At the other end of the spectrum, another possibility is that they were involved in her disappearance or whatever harm has perhaps befallen her, either in the sense of causing it themselves, or in the sense of her having left voluntarily in response to an event or situation at home. As far as we know, Leah’s family were the last people to spend time with her, they reported her disappearance, and statistically when bad things happen to women, whoever they lived with is likely to be involved, so imo it’s appropriate to consider that as a possibility, and by extension to consider the possibility that the things they have said about X are untrue, exaggerated or designed to deflect attention. Afaik, the police investigated them (certainly their home was searched) and found no evidence of harm to Leah, but then, the police also investigated X and found no evidence of harm to Leah – and yet a lot of people still don’t accept that that was a thorough or conclusive process, or feel that a lack of evidence can’t be taken as proof of innocence. If you think that’s a valid position, then I think you have to keep an open mind about Leah’s family too.
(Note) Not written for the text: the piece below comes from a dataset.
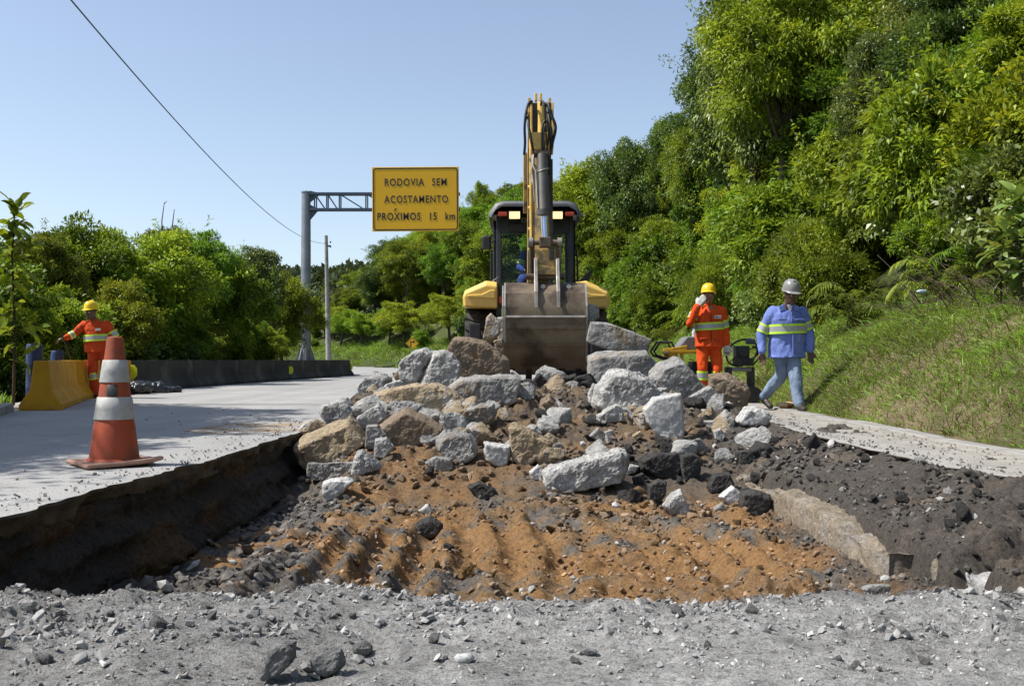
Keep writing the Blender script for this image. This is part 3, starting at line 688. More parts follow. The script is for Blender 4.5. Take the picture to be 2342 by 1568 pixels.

However, between these two black and white extremes, there’s a whole load of grey. When someone goes missing there’s a lot of guilt and self-recrimination: Why didn’t we see this coming? Why didn’t she talk to us? Why couldn’t we keep her safe? And, both as a result and separately, a desire to make sense of events and have someone to blame: Leah wouldn’t do this to us, someone else must have coerced or harmed her; Leah never lied to us until she met him; this is what happens when you start mixing with people who don’t share our values, etc.
I think the idea that she was known to be in a relationship with X, that they were concerned about it (either because of his faith/culture/skin or because of his ambiguous marital status or for some other reason), that Leah had changed since meeting him and was moody/secretive, and that they viewed him as a prime suspect from day 1 is very much belied by the way things played out immediately after her disappearance. If all that was really the case, there are various things that would have happened that did not:
- The fact that she was supposedly in a relationship would have come out, and his name would probably have become public long before it did.
- The idea that it was supposedly a ‘secret’ relationship would have been tested by trying to find out if anyone else knew about it, what they knew and what could be proven.
- The night away in a hotel would have taken on new significance and the police would have been alerted to it promptly (albeit that at first they would have been looking at the wrong hotel), the friends she was supposed to be with would have been questioned, and the CCTV would have been viewed in time to learn something from it. (In fact, if they were so worried about X before she disappeared, I refuse to believe that they didn’t have suspicions about the hotel stay at the time – and yet they say they didn’t and don’t seem to have thought about it even after she was gone.)
- They would not have told the police and media that things were completely normal, she was happy and unstressed, and her disappearance was a total mystery.
The fact that this narrative has changed greatly over the last two years imo bespeaks a process of adjustment that can be interpreted as a coping mechanism. By reframing X as a force of nature who corrupted Leah and turned her from a happy girl who was close to her family into a stressed and moody girl who told lies and eventually ran into trouble, they can cope with the feelings of guilt and helplessness that having a child go missing almost universally induces. Blaming the police for failing to evidence all these allegations and suppositions is another layer of self-protection.
So I think it’s simplistic to feel that people are accusing the Crouchers of ‘lying’, but I also think it’s demonstrable that two years on they are putting a gloss on the facts for their own purposes (ably abetted by the MK Courier, whose ulterior motive is their use of Leah's case as enduring clickbait).
That they might do so is completely understandable, but if we think that we have any value here at WS and any hope of getting to the truth when the police have apparently failed, then imo we do them a disservice if we allow ourselves to get sucked into uncritically repeating their assertions as if they were proven facts, when in reality most of them are not.